Die Zeit vor der Jahrtausendwende
Seit dem letzten Jahrzehnt vor der Jahrtausendwende ist bedingt durch die in weiten Teilen der Erde fast jedermann zugänglichen Kommunikationsmittel und durch die weite Verbreitung von internationalen Handelssprachen wie Englisch und Spanisch ein neues Stadium erreicht, das mit dem Begriff der Globalisierung umrissen wird. In vielen Ländern der Erde haben schon kleine Mittelstandsunternehmen und Selbstständige die Möglichkeit, ihre Produkte und Dienstleistungen international anzubieten oder einzelne Produkte zu beziehen. Die Zeitgrenzen werden dabei durch schriftliche Kommunikationsformen, allen voran das international kompatible E-Mail-System überwunden.

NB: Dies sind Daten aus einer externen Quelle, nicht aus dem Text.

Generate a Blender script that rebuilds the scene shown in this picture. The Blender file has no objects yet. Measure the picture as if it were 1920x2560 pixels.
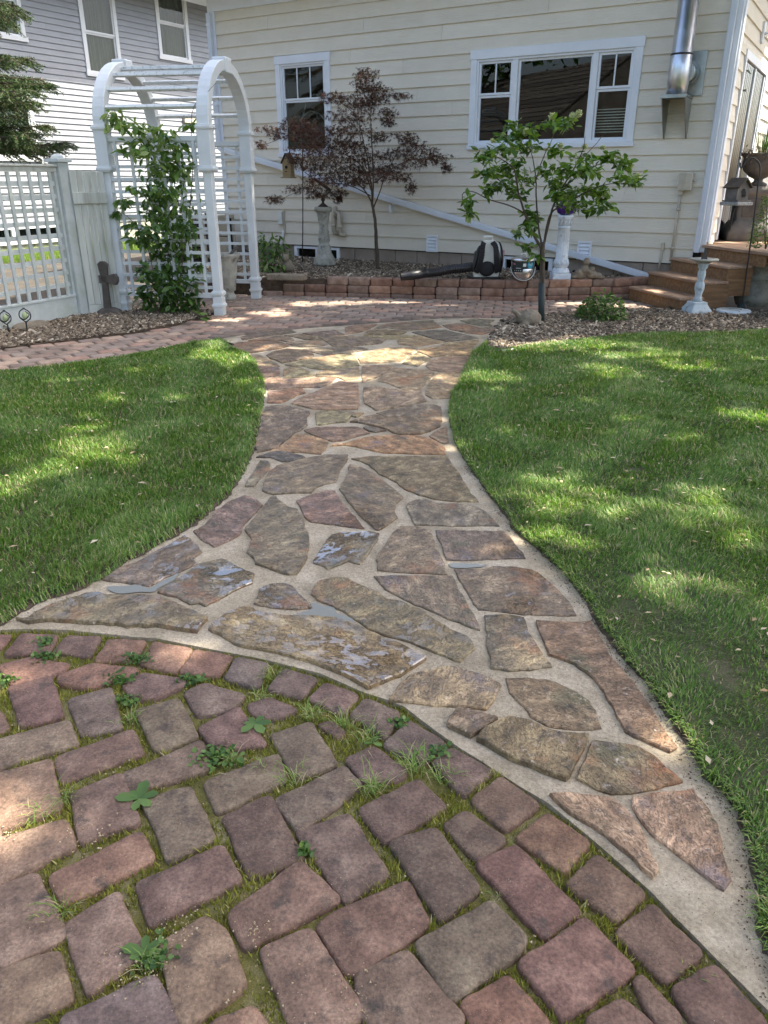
import bpy, bmesh, math, random
import numpy as np
from mathutils import Vector, Matrix, noise
from mathutils.geometry import tessellate_polygon
random.seed(7); rng = np.random.default_rng(11)
sc = bpy.context.scene; C = sc.collection
# ------------------------------------------------------------------ camera, world, sun, exposure
FPX = 1900.0; PITCH = math.atan(.437); H = 1.5
cam = bpy.data.cameras.new('camera'); camo = bpy.data.objects.new('camera', cam); C.objects.link(camo)
camo.location = (0, 0, H); camo.rotation_euler = (math.pi/2-PITCH, 0, 0)
cam.sensor_fit = 'VERTICAL'; cam.sensor_height = 24; cam.lens = 24*FPX/2560; cam.clip_end = 400; cam.clip_start = .05
sc.camera = camo
SUN = Vector((.52, .10, .85)).normalized()
w = bpy.data.worlds.new('World'); sc.world = w; w.use_nodes = True
nt = w.node_tree; bg = nt.nodes['Background']
sky = nt.nodes.new('ShaderNodeTexSky'); sky.sky_type = 'NISHITA'; sky.sun_disc = False
sky.sun_elevation = math.asin(SUN.z); sky.sun_rotation = math.atan2(SUN.x, SUN.y)
sky.air_density = 1.0; sky.dust_density = 4.5; sky.ozone_density = .5
nt.links.new(sky.outputs[0], bg.inputs[0]); bg.inputs[1].default_value = .15
sl = bpy.data.lights.new('sun', 'SUN'); sl.energy = 5.0; sl.angle = math.radians(.55); sl.color = (1, .93, .80)
so = bpy.data.objects.new('sun', sl); C.objects.link(so); so.rotation_euler = SUN.to_track_quat('Z', 'Y').to_euler(); so.location = (8, 0, 12)
vs = sc.view_settings; vs.view_transform = 'Standard'; vs.look = 'None'; vs.gamma = 1; vs.use_curve_mapping = False
vs.exposure = 1.72
# ------------------------------------------------------------------ site geometry
cp, sp = math.cos(PITCH), math.sin(PITCH)
def ray(x, y):
    X = (x-960)/FPX; Y = (1280-y)/FPX
    return (X, cp+Y*sp, -sp+Y*cp)
def G(x, y, z=0.):
    r = ray(x, y); t = (z-H)/r[2]; return (r[0]*t, r[1]*t)
def PY(x, y, Y):
    r = ray(x, y); t = Y/r[1]; return Vector((r[0]*t, Y, H+r[2]*t))
def FR(x0, y0, s):
    return lambda L, z=0.: [G(x0+a/s, y0+b/s, z) for a, b in L]
F1 = FR(500,780,4.1475); F2 = FR(860,780,4.1475); F3 = FR(0,1150,2.592); F4 = FR(560,1100,2.765); F5 = FR(1000,1100,2.765)
FC = FR(900,1300,1.6265); FE = FR(900,1850,1.6265); FB = FR(0,1300,1.659); FD = FR(0,1850,1.659); FP = FR(0,0,1)
BANG = math.atan(3460/(FPX/cp))
RT = Vector((math.sin(BANG), -math.cos(BANG), 0)); NB = Vector((math.cos(BANG), math.sin(BANG), 0))
P0 = Vector((0, 13.45, 0)); HROT = math.atan2(RT.y, RT.x)
def W(x, y, off=0.):                    # point of the beige wall seen at a place of the survey photo -> (along, height)
    r = Vector(ray(x, y)); o = P0-NB*off; t = o.dot(NB)/Vector((r.x, r.y, 0)).dot(NB)
    p = Vector((r.x*t, r.y*t, 0)); return ((p-P0).dot(RT), H+r.z*t)
SC = 5.05
def SW(x, y):
    o = P0+RT*SC; r = Vector(ray(x, y)); t = o.dot(RT)/Vector((r.x, r.y, 0)).dot(RT)
    p = Vector((r.x*t, r.y*t, 0)); return ((p-P0).dot(NB), H+r.z*t)
g = G(100, 622); PN = Vector((g[0], g[1], 0))
def NWL(x, y, off=0.):
    o = PN+RT*off; r = Vector(ray(x, y)); t = o.dot(RT)/Vector((r.x, r.y, 0)).dot(RT)
    p = Vector((r.x*t, r.y*t, 0)); return ((p-PN).dot(NB), H+r.z*t)
# ------------------------------------------------------------------ tagging and mesh helpers
def tag(o, label=None, cat=None, group=None, kind=None):
    if label: o['label'] = label
    if cat: o['category'] = cat
    if group: o['group'] = group
    if kind: o['kind'] = kind
    return o
def thing(name, label, cat, loc=(0,0,0), rz=0, group=None):
    o = bpy.data.objects.new(name, None); C.objects.link(o); o.location = loc; o.rotation_euler = (0,0,rz); o.empty_display_size = .2
    return tag(o, label, cat, group)
def link(name, me, mat=None, parent=None, loc=None, rot=None, col=None):
    o = bpy.data.objects.new(name, me); C.objects.link(o)
    if mat is not None and not me.materials: me.materials.append(mat)
    if parent: o.parent = parent
    if loc is not None: o.location = loc
    if rot is not None: o.rotation_euler = rot
    if col is not None: o.color = (*col, 1)
    return o
class MB:
    def __init__(s): s.v = []; s.f = []; s.sm = []
    def add(s, vs, fs, smooth=False):
        n = len(s.v); s.v += [tuple(a) for a in vs]; s.f += [tuple(i+n for i in f) for f in fs]; s.sm += [smooth]*len(fs); return s
    def box(s, c, d, rz=0, ry=0, rx=0, taper=1.):
        m = Matrix.Rotation(rz,3,'Z')@Matrix.Rotation(ry,3,'Y')@Matrix.Rotation(rx,3,'X'); c = Vector(c); L = []
        for z in (-1,1):
            k = taper if z > 0 else 1
            for x, y in ((-1,-1),(1,-1),(1,1),(-1,1)): L.append(c+m@Vector((x*d[0]/2*k, y*d[1]/2*k, z*d[2]/2)))
        return s.add(L, [(3,2,1,0),(4,5,6,7),(0,1,5,4),(1,2,6,5),(2,3,7,6),(3,0,4,7)])
    def bb(s, x0, x1, y0, y1, z0, z1): return s.box(((x0+x1)/2,(y0+y1)/2,(z0+z1)/2), (abs(x1-x0),abs(y1-y0),abs(z1-z0)))
    def bar(s, a, b, w, h, up=(0,0,1)):
        a = Vector(a); b = Vector(b); t = (b-a).normalized(); u = Vector(up); sd = t.cross(u).normalized(); u = sd.cross(t)
        L = []
        for p in (a, b):
            for x, y in ((-1,-1),(1,-1),(1,1),(-1,1)): L.append(p+sd*x*w/2+u*y*h/2)
        return s.add(L, [(3,2,1,0),(4,5,6,7),(0,1,5,4),(1,2,6,5),(2,3,7,6),(3,0,4,7)])
    def prism(s, poly, z0, z1):
        n = len(poly); L = [(p[0],p[1],z0) for p in poly]+[(p[0],p[1],z1) for p in poly]
        fs = [(i,(i+1)%n,n+(i+1)%n,n+i) for i in range(n)]
        fs += [tuple(range(n,2*n)), tuple(range(n-1,-1,-1))]; return s.add(L, fs)
    def tube(s, pts, r, n=8, cap=True, smooth=True):
        pts = [Vector(p) for p in pts]; r = r if hasattr(r, '__len__') else [r]*len(pts); L = []; fs = []
        u = None
        for i, p in enumerate(pts):
            t = (pts[min(i+1,len(pts)-1)]-pts[max(i-1,0)])
            t = t.normalized() if t.length > 1e-9 else Vector((0,0,1))
            if u is None:
                u = t.cross(Vector((0,0,1)) if abs(t.z) < .9 else Vector((1,0,0))).normalized()
            else:
                u = (u-t*u.dot(t)); u = u.normalized() if u.length > 1e-6 else t.orthogonal().normalized()
            v = t.cross(u)
            for k in range(n):
                a = 2*math.pi*k/n; L.append(p+(u*math.cos(a)+v*math.sin(a))*r[i])
        for i in range(len(pts)-1):
            for k in range(n): fs.append((i*n+k, i*n+(k+1)%n, (i+1)*n+(k+1)%n, (i+1)*n+k))
        s.add(L, fs, smooth)
        if cap:
            m = len(s.v)-len(L); e = (len(pts)-1)*n
            s.f += [tuple(m+k for k in range(n-1,-1,-1)), tuple(m+e+k for k in range(n))]; s.sm += [False]*2
        return s
    def lathe(s, prof, n=24, c=(0,0,0), flute=0, fn=16, frange=None, sq=0, smooth=True, sc=(1,1)):
        L = []; fs = []
        for j, (r, z) in enumerate(prof):
            for k in range(n):
                a = 2*math.pi*k/n; rr = r
                if flute and (frange is None or frange[0] <= z <= frange[1]): rr = r*(1-flute*abs(math.sin(a*fn/2)))
                if sq: rr = r/max(abs(math.cos(a)),abs(math.sin(a)))*sq+rr*(1-sq)
                L.append((c[0]+rr*math.cos(a)*sc[0], c[1]+rr*math.sin(a)*sc[1], c[2]+z))
        m = len(prof)
        for j in range(m-1):
            for k in range(n): fs.append((j*n+k, j*n+(k+1)%n, (j+1)*n+(k+1)%n, (j+1)*n+k))
        fs += [tuple(range(n-1,-1,-1)), tuple((m-1)*n+k for k in range(n))]
        return s.add(L, fs, smooth)
    def ell(s, c, r, n=14, m=9, rz=0, ry=0, rx=0, pw=1.):
        M = Matrix.Rotation(rz,3,'Z')@Matrix.Rotation(ry,3,'Y')@Matrix.Rotation(rx,3,'X'); c = Vector(c); L = []; fs = []
        f = lambda q: math.copysign(abs(q)**pw, q)
        for j in range(m+1):
            th = -math.pi/2+math.pi*j/m
            for k in range(n):
                a = 2*math.pi*k/n
                L.append(c+M@Vector((r[0]*f(math.cos(th))*f(math.cos(a)), r[1]*f(math.cos(th))*f(math.sin(a)), r[2]*f(math.sin(th)))))
        for j in range(m):
            for k in range(n): fs.append((j*n+k, j*n+(k+1)%n, (j+1)*n+(k+1)%n, (j+1)*n+k))
        return s.add(L, fs, True)
    def mesh(s, name):
        me = bpy.data.meshes.new(name); me.from_pydata(s.v, [], s.f); me.polygons.foreach_set('use_smooth', s.sm); me.update(); return me
    def build(s, name, mat, parent=None, loc=None, rot=None, col=None, bevel=0., remesh=0., seg=1):
        o = link(name, s.mesh(name), mat, parent, loc, rot, col)
        if remesh:
            m = o.modifiers.new('skin', 'REMESH'); m.mode = 'VOXEL'; m.voxel_size = remesh; m.use_smooth_shade = True
        if bevel:
            m = o.modifiers.new('edge', 'BEVEL'); m.width = bevel; m.segments = seg; m.limit_method = 'ANGLE'; m.angle_limit = .7
        return o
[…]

In seinen Gefahren und Möglichkeiten zeigt der Welthandel in seiner gegenwärtigen Komplexität ein sehr vielschichtiges Bild. Nischenproduzenten haben durch internationale Angebotsmöglichkeiten bessere Erfolgschancen. Die Anzahl der Menschen, die Zugang zu Produkten hat, die das Leben erleichtern können, vergrößert sich. Fast selbstverständlich wächst das Bewusstsein für die Verschiedenartigkeit der Menschen und Kulturen, manchmal auch das Interesse daran.
Auf der anderen Seite können lokale Wirtschaftssysteme auf Grund zunächst besser erscheinenden Imports durch den Verlust von Know-how so zerstört werden, dass eine spätere Reaktivierung kaum noch möglich ist. Die Entwicklung des Systems der in verschiedene Länder ausgelagerten Produktion zu Herstellungsketten über mehrere Kontinente kann bewirken, dass die manuelle Produktionsarbeit in ihrer finanziellen Wertschätzung gegenüber dem Logistik- und Organisationssegment so sehr an Bedeutung verliert, dass die Arbeit kaum noch den Arbeiter selbst ernährt. Der Gewinn wird bei hohem Logistikanteil zudem mit einer hohen Umweltbelastung erzielt. Psychologisch steht den medial visualisierbaren unbegrenzten Möglichkeiten die persönliche Begrenztheit des Einzelnen entgegen.